*WHAT TO WORK ON*
Reproduce, please, only the lines from the first line below to the line containing "from mathutils import Vector, Matrix, Euler", inclusive.

-- begin INFORMATION PROVIDED --

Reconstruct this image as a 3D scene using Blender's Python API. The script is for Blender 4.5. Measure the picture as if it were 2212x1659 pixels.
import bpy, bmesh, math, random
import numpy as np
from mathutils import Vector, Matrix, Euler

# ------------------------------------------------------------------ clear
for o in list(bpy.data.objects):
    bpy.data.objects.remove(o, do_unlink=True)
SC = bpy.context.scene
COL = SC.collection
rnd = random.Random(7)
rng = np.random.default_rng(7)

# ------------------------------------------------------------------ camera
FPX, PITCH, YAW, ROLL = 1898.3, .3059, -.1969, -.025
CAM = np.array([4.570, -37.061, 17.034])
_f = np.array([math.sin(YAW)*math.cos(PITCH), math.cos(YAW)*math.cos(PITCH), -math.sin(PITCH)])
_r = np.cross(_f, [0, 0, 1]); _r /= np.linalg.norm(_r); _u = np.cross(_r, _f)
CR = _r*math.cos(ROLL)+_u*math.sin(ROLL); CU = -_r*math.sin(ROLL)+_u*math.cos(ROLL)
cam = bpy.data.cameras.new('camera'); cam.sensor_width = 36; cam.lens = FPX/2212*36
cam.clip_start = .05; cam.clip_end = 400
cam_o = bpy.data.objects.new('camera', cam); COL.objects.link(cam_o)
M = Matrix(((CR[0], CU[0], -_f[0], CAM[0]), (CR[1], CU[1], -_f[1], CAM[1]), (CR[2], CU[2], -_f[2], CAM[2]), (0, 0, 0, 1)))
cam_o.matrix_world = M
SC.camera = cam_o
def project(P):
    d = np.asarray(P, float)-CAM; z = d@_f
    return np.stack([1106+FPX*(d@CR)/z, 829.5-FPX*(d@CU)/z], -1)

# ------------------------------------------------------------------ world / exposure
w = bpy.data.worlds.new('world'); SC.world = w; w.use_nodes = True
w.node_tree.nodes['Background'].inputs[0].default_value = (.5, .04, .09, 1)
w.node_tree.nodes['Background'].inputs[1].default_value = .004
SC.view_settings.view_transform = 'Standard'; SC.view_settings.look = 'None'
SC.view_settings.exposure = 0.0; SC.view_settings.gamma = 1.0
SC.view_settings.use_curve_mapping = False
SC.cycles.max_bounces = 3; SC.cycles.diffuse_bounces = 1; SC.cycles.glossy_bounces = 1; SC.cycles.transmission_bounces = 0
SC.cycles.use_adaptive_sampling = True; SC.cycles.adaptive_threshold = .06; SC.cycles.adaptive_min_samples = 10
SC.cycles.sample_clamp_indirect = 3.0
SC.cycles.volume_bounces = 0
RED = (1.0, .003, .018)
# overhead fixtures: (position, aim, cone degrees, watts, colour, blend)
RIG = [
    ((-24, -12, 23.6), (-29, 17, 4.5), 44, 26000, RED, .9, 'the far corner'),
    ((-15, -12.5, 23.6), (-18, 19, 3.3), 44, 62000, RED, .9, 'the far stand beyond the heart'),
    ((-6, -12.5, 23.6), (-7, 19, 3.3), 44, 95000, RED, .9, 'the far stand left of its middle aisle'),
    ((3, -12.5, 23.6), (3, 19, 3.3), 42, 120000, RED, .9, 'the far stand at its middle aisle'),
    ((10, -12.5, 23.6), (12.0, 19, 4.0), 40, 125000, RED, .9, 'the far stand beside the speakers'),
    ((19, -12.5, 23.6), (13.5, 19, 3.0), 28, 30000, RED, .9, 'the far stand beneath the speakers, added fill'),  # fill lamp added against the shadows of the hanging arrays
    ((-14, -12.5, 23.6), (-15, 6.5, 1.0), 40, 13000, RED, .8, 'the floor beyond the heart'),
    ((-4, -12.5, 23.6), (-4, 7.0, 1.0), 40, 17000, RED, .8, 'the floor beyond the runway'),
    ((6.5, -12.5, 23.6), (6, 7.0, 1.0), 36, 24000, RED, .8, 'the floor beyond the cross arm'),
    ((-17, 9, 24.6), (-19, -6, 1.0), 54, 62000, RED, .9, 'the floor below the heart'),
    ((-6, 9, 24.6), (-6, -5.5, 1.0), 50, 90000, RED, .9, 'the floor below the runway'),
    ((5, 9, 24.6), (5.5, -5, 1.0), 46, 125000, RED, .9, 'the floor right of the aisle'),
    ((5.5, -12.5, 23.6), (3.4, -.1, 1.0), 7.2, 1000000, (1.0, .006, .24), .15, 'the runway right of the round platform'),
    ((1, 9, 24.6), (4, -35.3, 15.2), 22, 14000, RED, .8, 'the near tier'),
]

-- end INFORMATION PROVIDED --

*WRITTEN ANSWER*
Reconstruct this image as a 3D scene using Blender's Python API. The script is for Blender 4.5. Measure the picture as if it were 2212x1659 pixels.
import bpy, bmesh, math, random
import numpy as np
from mathutils import Vector, Matrix, Euler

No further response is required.